National Museums of Kenya extends work to assess wild pollinators in East Africa

The National Museums of Kenya (NMK), along with partners National Museum of Tanzania and Makerere University in Uganda, are extending their work to close the knowledge gap for moths and butterflies (Insect order Lepidoptera) in East Africa. Lepidoptera and other wild insects contribute significantly to agricultural production and maintenance of natural ecosystems, yet nearly all available studies on insect pollination in Africa are focused solely on bees, particularly honeybees. Recent studies in Europe and America have shown declines in wild pollinator abundance and diversity, suggesting East Africa might face similar conservation concerns.

In 2016, JRS awarded $264,200 to NMK to assess Lepidoptera pollinator species diversity data in East Africa. Led by Dr. Esther Kioko at NMK, this project has increased the size of reference collections at the three participating institutions and mobilized occurrence data on the Global Biodiversity Information Facility (GBIF) for all types of data users and stakeholders. Capacity building and outreach efforts have also been successful, with three MSc students and over 250 others receiving biodiversity informatics training.

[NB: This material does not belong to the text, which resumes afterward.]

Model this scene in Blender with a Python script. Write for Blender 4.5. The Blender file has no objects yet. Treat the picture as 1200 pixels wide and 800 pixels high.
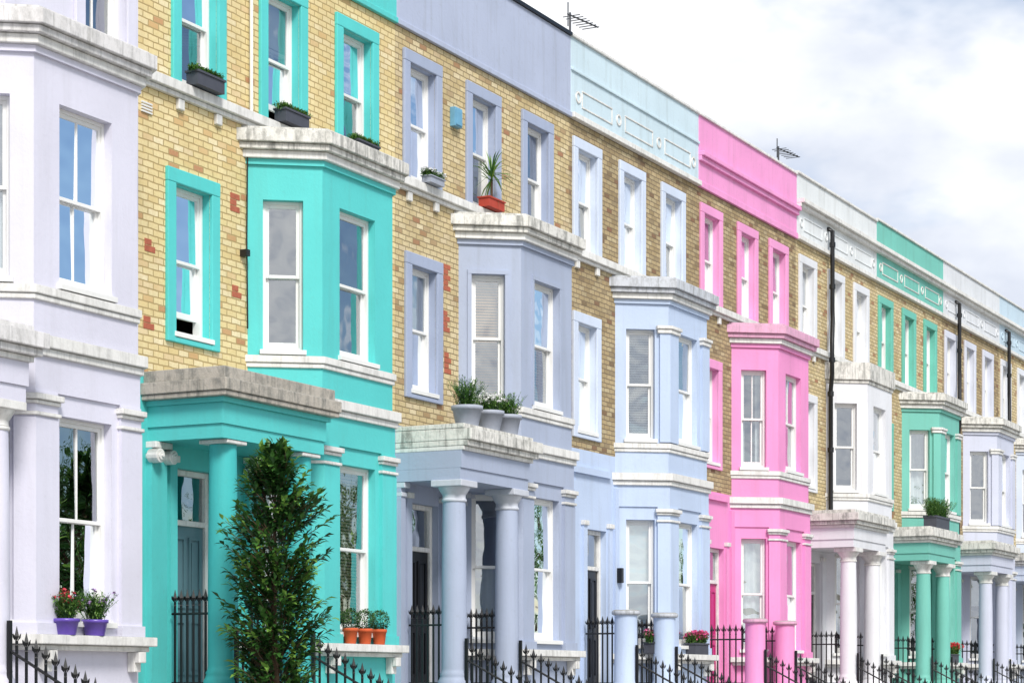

Although NMK has made significant strides, JRS’ follow-on funding of $50,000 will close the remaining knowledge gaps and focus on outreach and capacity building. Specifically, NMK aims to raise awareness about the importance of Lepidoptera with the general public and raise awareness about the newly mobilized data with potential end users. Capacity building efforts will include the training and support of two more MSc students, one in Kenya and one in Tanzania. This project also aims to secure continued support and funding for the conservation of insect pollinator species and their habitats by the end of this 12-month period.